◆ The exercise: Write out the full listing again, exactly as it stands.

◆ Data extract:
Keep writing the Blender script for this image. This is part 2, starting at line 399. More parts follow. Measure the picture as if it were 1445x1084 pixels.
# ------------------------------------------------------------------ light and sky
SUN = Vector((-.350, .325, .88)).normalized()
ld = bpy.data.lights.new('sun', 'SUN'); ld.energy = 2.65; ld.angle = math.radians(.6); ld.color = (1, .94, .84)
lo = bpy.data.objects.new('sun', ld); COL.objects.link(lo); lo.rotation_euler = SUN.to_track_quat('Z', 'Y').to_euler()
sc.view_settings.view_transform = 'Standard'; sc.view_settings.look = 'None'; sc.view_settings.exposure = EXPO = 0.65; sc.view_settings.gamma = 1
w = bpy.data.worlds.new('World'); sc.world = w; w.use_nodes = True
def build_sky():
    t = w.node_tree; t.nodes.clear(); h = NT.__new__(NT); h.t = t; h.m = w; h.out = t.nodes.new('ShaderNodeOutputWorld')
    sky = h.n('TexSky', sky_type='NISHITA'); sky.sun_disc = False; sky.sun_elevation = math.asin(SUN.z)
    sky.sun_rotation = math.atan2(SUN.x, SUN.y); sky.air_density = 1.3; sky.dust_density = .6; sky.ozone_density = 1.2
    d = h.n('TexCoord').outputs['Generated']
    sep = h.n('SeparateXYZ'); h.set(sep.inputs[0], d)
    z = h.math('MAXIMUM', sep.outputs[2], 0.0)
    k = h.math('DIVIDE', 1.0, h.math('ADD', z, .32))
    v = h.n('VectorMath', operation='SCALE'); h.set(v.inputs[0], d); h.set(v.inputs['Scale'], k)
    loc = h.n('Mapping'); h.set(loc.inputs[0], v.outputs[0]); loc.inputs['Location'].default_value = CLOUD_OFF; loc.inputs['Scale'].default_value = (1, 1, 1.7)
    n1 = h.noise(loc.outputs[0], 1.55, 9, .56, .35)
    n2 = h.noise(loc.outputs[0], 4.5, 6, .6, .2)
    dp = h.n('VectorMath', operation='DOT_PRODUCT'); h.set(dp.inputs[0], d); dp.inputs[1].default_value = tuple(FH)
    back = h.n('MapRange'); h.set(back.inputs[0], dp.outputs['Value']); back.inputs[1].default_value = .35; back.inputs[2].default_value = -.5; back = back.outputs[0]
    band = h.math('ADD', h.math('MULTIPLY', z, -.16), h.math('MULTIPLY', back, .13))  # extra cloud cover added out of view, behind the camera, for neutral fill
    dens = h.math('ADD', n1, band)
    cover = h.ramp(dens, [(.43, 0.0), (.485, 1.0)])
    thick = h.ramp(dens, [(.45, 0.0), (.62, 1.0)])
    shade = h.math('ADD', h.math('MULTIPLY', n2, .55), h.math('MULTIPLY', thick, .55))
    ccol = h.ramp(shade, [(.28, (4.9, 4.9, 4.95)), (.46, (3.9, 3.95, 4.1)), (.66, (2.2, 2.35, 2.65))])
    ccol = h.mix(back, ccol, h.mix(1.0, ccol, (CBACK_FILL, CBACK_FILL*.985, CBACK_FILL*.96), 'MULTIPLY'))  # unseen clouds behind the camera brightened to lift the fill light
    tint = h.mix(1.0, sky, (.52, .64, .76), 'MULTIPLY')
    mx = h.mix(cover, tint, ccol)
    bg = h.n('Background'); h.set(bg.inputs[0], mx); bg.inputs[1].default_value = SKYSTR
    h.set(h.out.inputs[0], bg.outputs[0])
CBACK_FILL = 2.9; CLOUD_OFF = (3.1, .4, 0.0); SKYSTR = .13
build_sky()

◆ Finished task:
Keep writing the Blender script for this image. This is part 2, starting at line 399. More parts follow. Measure the picture as if it were 1445x1084 pixels.
# ------------------------------------------------------------------ light and sky
SUN = Vector((-.350, .325, .88)).normalized()
ld = bpy.data.lights.new('sun', 'SUN'); ld.energy = 2.65; ld.angle = math.radians(.6); ld.color = (1, .94, .84)
lo = bpy.data.objects.new('sun', ld); COL.objects.link(lo); lo.rotation_euler = SUN.to_track_quat('Z', 'Y').to_euler()
sc.view_settings.view_transform = 'Standard'; sc.view_settings.look = 'None'; sc.view_settings.exposure = EXPO = 0.65; sc.view_settings.gamma = 1
w = bpy.data.worlds.new('World'); sc.world = w; w.use_nodes = True
def build_sky():
    t = w.node_tree; t.nodes.clear(); h = NT.__new__(NT); h.t = t; h.m = w; h.out = t.nodes.new('ShaderNodeOutputWorld')
    sky = h.n('TexSky', sky_type='NISHITA'); sky.sun_disc = False; sky.sun_elevation = math.asin(SUN.z)
    sky.sun_rotation = math.atan2(SUN.x, SUN.y); sky.air_density = 1.3; sky.dust_density = .6; sky.ozone_density = 1.2
    d = h.n('TexCoord').outputs['Generated']
    sep = h.n('SeparateXYZ'); h.set(sep.inputs[0], d)
    z = h.math('MAXIMUM', sep.outputs[2], 0.0)
    k = h.math('DIVIDE', 1.0, h.math('ADD', z, .32))
    v = h.n('VectorMath', operation='SCALE'); h.set(v.inputs[0], d); h.set(v.inputs['Scale'], k)
    loc = h.n('Mapping'); h.set(loc.inputs[0], v.outputs[0]); loc.inputs['Location'].default_value = CLOUD_OFF; loc.inputs['Scale'].default_value = (1, 1, 1.7)
    n1 = h.noise(loc.outputs[0], 1.55, 9, .56, .35)
    n2 = h.noise(loc.outputs[0], 4.5, 6, .6, .2)
    dp = h.n('VectorMath', operation='DOT_PRODUCT'); h.set(dp.inputs[0], d); dp.inputs[1].default_value = tuple(FH)
    back = h.n('MapRange'); h.set(back.inputs[0], dp.outputs['Value']); back.inputs[1].default_value = .35; back.inputs[2].default_value = -.5; back = back.outputs[0]
    band = h.math('ADD', h.math('MULTIPLY', z, -.16), h.math('MULTIPLY', back, .13))  # extra cloud cover added out of view, behind the camera, for neutral fill
    dens = h.math('ADD', n1, band)
    cover = h.ramp(dens, [(.43, 0.0), (.485, 1.0)])
    thick = h.ramp(dens, [(.45, 0.0), (.62, 1.0)])
    shade = h.math('ADD', h.math('MULTIPLY', n2, .55), h.math('MULTIPLY', thick, .55))
    ccol = h.ramp(shade, [(.28, (4.9, 4.9, 4.95)), (.46, (3.9, 3.95, 4.1)), (.66, (2.2, 2.35, 2.65))])
    ccol = h.mix(back, ccol, h.mix(1.0, ccol, (CBACK_FILL, CBACK_FILL*.985, CBACK_FILL*.96), 'MULTIPLY'))  # unseen clouds behind the camera brightened to lift the fill light
    tint = h.mix(1.0, sky, (.52, .64, .76), 'MULTIPLY')
    mx = h.mix(cover, tint, ccol)
    bg = h.n('Background'); h.set(bg.inputs[0], mx); bg.inputs[1].default_value = SKYSTR
    h.set(h.out.inputs[0], bg.outputs[0])
CBACK_FILL = 2.9; CLOUD_OFF = (3.1, .4, 0.0); SKYSTR = .13
build_sky()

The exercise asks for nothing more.